Cartel en apoyo de Suu Kyi en una tienda de Yangón, la antigua capital de Myanmar, este jueves. LAUREN DECICCA GETTY
Budismo y nacionalismo van de la mano en varios países del sudeste, lo que causa estragos en las minorías étnicas y religiosas, como los rohinyás birmanos
Nada más lejos de la beatitud que las nubes de incienso y las cansinas salmodias de los monjes budistas de Myanmar, la antigua Birmania. En tácita connivencia con los militares —los mismos que mantuvieron bajo arresto domiciliario durante años a la Nobel de la Paz Aung San Suu Kyi y de quien luego se sirvieron para blanquear su régimen y darle una pátina de apertura—, los religiosos se han convertido desde 2012 en verdaderos cruzados contra la minoría musulmana rohinyá (un 4% de la población), y lo han hecho de una manera organizada, sistemática, como escuadrones de la muerte en apariencia pacíficos, con sus túnicas de color naranja. Quien juzgue exagerada la comparación, puede comprobar sus terroríficos desmanes en el documental El venerable W., de Barbet Schroeder.

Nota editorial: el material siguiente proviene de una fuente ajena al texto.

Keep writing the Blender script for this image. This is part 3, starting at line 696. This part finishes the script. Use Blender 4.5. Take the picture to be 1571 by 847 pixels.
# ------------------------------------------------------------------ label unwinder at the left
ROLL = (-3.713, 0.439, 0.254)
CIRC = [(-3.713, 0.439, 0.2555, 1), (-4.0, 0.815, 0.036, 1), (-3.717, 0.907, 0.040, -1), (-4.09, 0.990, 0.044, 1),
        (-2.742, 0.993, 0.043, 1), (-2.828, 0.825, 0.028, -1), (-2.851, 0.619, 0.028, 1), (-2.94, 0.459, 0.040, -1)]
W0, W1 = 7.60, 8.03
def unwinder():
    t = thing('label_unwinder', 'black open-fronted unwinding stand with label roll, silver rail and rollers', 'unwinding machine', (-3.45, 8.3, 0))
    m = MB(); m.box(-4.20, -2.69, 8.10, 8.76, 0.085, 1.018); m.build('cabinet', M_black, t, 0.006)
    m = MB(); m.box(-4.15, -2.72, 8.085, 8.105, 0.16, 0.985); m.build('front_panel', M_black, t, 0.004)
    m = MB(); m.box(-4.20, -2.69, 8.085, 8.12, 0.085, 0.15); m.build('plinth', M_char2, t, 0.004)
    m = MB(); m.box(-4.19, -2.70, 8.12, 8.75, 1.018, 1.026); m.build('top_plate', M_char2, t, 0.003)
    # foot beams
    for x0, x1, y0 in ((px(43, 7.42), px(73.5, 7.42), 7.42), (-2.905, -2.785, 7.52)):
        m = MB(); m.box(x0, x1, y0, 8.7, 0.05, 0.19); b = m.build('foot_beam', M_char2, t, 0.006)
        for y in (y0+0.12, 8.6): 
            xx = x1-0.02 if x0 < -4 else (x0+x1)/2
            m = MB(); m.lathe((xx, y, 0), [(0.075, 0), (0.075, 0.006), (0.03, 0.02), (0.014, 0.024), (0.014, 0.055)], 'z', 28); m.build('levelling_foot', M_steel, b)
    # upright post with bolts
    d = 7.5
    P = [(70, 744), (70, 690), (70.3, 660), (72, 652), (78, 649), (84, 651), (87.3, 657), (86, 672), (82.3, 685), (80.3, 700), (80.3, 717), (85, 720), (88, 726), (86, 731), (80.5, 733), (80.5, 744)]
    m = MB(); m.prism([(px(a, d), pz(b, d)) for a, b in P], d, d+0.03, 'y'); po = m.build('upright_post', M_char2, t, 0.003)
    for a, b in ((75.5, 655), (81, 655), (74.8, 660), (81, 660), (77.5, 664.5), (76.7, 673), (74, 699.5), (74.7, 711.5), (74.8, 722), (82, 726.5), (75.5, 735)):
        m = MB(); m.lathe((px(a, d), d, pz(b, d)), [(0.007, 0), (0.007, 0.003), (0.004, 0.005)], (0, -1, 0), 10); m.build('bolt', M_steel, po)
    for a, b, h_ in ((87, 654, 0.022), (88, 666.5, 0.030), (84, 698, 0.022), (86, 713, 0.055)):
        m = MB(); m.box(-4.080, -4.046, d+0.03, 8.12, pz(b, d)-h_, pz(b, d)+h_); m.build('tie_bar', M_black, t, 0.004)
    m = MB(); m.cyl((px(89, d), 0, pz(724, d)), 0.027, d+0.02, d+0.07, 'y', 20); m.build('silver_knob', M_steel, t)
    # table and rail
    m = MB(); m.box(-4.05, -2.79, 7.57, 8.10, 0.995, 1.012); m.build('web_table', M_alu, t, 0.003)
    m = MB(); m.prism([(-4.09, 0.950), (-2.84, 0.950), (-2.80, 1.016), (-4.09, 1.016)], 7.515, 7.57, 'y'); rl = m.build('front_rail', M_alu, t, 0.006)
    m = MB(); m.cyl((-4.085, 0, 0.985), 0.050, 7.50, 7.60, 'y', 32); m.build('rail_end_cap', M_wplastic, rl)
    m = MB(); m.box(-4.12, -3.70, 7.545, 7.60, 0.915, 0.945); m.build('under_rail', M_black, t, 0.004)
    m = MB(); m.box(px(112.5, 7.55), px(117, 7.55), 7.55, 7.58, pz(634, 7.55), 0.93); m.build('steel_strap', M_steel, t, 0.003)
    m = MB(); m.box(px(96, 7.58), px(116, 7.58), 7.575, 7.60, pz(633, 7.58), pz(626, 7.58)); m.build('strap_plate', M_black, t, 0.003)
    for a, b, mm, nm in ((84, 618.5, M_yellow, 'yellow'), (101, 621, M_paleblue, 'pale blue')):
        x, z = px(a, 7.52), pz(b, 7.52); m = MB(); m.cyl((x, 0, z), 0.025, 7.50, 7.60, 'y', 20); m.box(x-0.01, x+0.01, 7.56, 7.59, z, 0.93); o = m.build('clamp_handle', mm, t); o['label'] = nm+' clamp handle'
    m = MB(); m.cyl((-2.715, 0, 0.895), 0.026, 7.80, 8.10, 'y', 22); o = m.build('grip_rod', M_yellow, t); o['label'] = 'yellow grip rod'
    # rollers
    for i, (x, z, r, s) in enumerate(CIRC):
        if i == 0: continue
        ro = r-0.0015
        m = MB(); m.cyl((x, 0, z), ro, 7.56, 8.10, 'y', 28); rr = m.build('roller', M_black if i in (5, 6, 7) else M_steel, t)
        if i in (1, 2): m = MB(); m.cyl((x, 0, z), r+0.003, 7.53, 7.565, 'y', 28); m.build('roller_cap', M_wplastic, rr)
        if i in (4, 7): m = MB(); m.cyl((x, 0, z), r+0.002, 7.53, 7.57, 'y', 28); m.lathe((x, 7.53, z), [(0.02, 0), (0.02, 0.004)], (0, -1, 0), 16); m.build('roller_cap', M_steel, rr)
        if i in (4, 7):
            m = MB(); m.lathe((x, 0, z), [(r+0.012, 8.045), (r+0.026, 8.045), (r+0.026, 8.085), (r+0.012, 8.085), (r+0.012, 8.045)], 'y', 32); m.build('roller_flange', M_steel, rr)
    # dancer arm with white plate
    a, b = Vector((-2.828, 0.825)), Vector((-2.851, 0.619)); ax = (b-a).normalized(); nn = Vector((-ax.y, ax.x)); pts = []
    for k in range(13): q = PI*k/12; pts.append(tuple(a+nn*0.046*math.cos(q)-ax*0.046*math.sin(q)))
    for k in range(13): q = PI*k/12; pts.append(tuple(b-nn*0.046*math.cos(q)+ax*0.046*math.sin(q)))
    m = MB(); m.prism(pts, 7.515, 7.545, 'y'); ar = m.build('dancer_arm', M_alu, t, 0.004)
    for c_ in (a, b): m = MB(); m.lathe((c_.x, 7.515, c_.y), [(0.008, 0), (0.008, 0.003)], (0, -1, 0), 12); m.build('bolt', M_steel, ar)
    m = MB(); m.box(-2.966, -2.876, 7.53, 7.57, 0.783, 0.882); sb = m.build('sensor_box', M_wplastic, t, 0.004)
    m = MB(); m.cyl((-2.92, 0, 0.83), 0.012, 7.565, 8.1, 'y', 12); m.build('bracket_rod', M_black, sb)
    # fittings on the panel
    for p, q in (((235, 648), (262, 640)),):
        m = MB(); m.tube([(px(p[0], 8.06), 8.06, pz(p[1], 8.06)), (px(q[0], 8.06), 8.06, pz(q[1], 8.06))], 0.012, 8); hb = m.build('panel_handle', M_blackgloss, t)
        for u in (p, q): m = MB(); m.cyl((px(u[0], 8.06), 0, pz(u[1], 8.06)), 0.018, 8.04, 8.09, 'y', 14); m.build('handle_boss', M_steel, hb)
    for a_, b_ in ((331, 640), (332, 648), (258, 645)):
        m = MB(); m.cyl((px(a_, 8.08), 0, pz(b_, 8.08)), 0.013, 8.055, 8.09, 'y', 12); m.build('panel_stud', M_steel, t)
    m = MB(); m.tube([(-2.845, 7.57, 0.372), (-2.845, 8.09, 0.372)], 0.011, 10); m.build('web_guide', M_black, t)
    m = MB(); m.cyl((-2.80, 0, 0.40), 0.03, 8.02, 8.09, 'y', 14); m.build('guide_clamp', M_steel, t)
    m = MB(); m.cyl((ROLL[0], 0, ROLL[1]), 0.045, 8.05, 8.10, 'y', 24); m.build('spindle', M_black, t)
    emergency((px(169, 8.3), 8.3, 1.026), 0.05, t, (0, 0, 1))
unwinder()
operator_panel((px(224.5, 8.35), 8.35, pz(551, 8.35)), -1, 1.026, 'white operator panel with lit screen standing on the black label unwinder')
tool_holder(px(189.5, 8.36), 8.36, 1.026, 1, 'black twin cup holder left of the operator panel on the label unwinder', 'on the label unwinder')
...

El cineasta escogió al monje Wirathu, conocido como el general azafrán, para completar su trilogía sobre el mal, esa materia tan viscosa como cinematográfica. Líder del movimiento nacionalista y antimusulmán 969, Wirathu, sin complejos a la hora de presentarse como el Bin Laden birmano, tuvo las manos libres durante más de un lustro para sembrar el odio desde el púlpito de Facebook, que finalmente cerró su cuenta en 2018 cuando la persecución de los rohinyás —considerada intento de genocidio por la ONU— desbordaba los titulares.
El masivo éxodo rohinyá, ejemplo de manual de limpieza étnica, vino a revelar el oscuro engranaje del poder en Birmania: los militares entre bambalinas, la censura y el control gubernamental de la información —dos periodistas fueron encarcelados durante meses por investigar una matanza de rohinyás—, la preservación del sistema ante las crecientes inversiones extranjeras, con China a la cabeza. A este cenagoso equilibrio ha contribuido decididamente la Nobel de la Paz, que llegó a decir públicamente que los negocios siempre estarán por encima de los derechos humanos como si fuera una verdad natural, revelada. Cierto que Suu Kyi sigue calificando a los rohinyás de terroristas, pero también conservando el preciado galardón sin que los continuos reclamos de activistas internacionales hayan logrado hacer entender al comité noruego lo contaminante que resulta su ejemplo.
Cuando el drama rohinyá permanecía ignoto para gran parte del mundo, la revista Time dedicó al general Wirathu su portada en 2013 con el subtítulo “Cómo los monjes militantes están alimentando la violencia antimusulmana en Asia”. Porque no solo en Birmania el budismo se ha convertido en vehículo del nacionalismo de Estado, o viceversa, causando estragos entre las minorías. También en Laos, donde el budismo ha ahormado el socialismo del régimen, y a la inversa; en Sri Lanka, con un arduo equilibrio de etnias y confesiones y cuya minoría musulmana vive atemorizada desde los atentados de abril, reivindicados por el Estado Islámico. O, en fin, Tailandia, donde los monjes gozan de pleitesía absoluta mientras la insurgencia de la minoría musulmana malaya se desangra en choques con el régimen —budista, obviamente— desde 2004.